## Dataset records
--- START ---
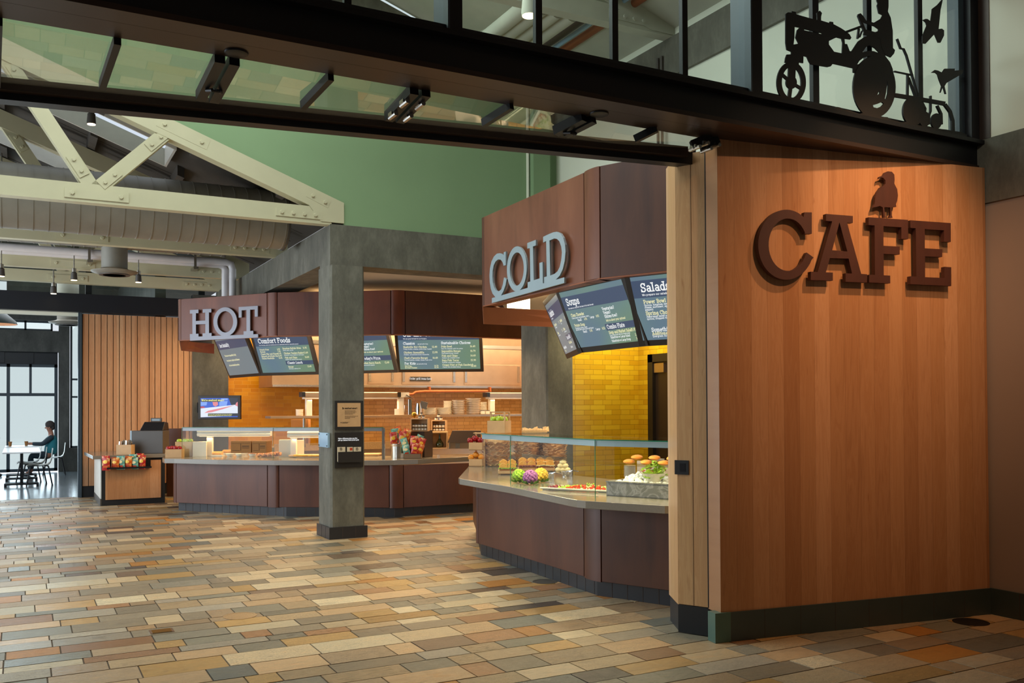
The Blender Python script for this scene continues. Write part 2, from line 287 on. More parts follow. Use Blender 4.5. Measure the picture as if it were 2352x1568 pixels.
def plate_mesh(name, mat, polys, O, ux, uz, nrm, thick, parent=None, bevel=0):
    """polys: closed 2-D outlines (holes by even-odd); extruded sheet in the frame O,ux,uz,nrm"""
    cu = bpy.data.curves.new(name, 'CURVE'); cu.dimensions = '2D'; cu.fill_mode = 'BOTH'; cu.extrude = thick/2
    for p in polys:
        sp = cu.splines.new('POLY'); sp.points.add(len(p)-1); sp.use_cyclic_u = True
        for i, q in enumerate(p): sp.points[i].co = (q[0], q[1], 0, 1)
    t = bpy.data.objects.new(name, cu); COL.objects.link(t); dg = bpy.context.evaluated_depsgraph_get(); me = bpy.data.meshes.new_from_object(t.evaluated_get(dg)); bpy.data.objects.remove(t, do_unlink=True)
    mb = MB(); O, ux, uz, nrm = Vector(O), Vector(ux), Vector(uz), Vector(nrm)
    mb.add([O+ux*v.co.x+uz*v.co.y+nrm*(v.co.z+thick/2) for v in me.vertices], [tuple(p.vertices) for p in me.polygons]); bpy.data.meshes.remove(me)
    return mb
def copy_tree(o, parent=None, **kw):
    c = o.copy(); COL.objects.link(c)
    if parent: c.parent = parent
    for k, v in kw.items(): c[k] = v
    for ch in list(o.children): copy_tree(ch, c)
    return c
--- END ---
--- START ---
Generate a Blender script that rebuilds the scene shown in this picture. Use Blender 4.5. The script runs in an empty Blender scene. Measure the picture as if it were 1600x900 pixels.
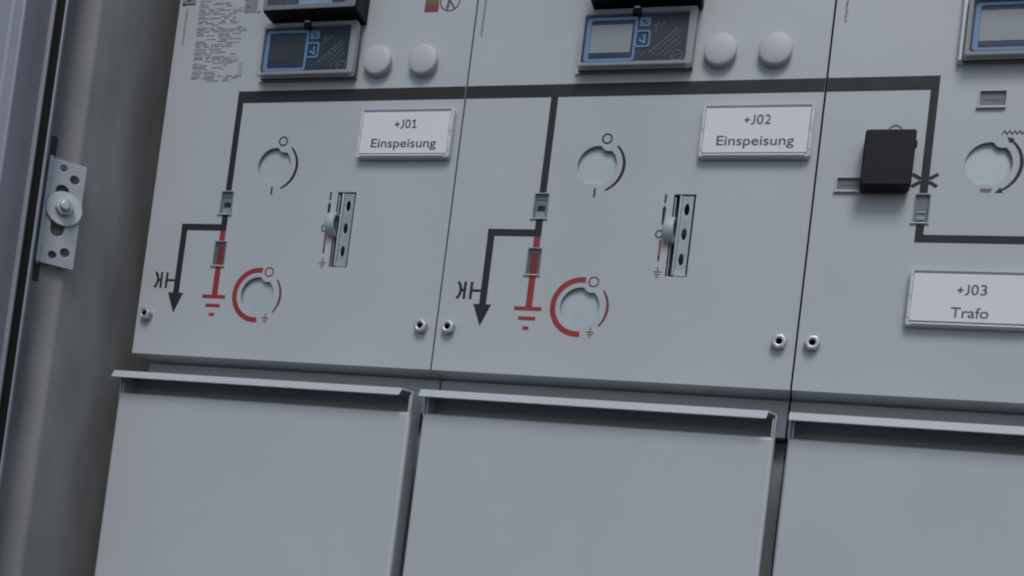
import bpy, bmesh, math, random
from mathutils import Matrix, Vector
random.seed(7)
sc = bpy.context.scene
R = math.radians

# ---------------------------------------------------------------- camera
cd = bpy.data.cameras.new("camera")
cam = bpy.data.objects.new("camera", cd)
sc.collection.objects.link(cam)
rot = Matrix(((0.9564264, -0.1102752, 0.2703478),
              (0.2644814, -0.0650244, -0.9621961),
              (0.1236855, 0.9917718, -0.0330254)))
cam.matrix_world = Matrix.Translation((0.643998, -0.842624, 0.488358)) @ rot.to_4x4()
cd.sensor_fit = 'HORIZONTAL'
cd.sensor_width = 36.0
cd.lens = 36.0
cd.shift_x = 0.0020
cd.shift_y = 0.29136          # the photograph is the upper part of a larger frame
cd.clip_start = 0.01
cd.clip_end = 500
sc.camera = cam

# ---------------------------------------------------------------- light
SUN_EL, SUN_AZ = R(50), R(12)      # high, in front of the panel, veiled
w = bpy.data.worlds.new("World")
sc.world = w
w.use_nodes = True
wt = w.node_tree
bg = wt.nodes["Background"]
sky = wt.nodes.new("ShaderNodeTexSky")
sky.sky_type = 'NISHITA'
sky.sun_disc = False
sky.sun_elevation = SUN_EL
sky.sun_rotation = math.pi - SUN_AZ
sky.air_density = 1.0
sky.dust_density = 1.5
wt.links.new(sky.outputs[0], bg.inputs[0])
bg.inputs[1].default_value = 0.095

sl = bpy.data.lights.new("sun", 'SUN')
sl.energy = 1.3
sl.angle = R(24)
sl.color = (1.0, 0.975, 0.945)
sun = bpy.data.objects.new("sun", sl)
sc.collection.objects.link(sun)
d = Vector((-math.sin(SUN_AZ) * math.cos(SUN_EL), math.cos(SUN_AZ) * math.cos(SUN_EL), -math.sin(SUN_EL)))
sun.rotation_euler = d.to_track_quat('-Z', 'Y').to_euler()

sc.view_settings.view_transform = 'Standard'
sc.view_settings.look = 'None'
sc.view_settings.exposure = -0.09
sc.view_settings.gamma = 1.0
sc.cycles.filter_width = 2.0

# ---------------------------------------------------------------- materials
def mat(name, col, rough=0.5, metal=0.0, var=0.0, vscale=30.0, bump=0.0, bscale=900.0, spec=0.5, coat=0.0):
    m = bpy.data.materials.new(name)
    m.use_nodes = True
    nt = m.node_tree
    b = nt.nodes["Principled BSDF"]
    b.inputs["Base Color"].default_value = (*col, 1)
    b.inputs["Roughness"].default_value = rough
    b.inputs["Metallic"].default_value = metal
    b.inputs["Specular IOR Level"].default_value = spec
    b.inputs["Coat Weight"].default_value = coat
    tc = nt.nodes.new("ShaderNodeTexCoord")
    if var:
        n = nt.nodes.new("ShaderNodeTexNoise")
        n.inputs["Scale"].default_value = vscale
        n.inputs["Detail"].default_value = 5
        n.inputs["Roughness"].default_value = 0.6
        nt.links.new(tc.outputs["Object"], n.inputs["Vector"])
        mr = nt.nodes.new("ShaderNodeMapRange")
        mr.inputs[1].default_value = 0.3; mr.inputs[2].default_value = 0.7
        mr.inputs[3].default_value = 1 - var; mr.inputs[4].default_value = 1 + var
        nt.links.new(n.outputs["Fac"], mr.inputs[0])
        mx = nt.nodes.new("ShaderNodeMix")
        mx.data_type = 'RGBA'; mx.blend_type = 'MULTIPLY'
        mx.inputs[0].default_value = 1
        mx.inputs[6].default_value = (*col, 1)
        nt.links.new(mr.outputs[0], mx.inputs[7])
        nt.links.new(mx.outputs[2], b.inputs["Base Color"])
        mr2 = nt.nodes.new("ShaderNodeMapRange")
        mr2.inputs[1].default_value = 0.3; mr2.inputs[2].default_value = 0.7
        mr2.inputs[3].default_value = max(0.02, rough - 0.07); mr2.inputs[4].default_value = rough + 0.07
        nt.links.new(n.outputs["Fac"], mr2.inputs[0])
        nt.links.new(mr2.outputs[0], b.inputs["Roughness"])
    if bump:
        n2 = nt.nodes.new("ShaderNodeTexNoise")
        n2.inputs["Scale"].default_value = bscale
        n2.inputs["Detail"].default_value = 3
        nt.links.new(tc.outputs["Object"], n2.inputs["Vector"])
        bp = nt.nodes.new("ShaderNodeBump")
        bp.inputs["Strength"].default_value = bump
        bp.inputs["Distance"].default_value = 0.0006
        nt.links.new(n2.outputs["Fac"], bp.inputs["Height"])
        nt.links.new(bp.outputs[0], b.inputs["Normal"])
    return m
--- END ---
## Your objective
Return every line from the records above that holds the word "pixels".

## Completed exercise
The Blender Python script for this scene continues. Write part 2, from line 287 on. More parts follow. Use Blender 4.5. Measure the picture as if it were 2352x1568 pixels.
Generate a Blender script that rebuilds the scene shown in this picture. Use Blender 4.5. The script runs in an empty Blender scene. Measure the picture as if it were 1600x900 pixels.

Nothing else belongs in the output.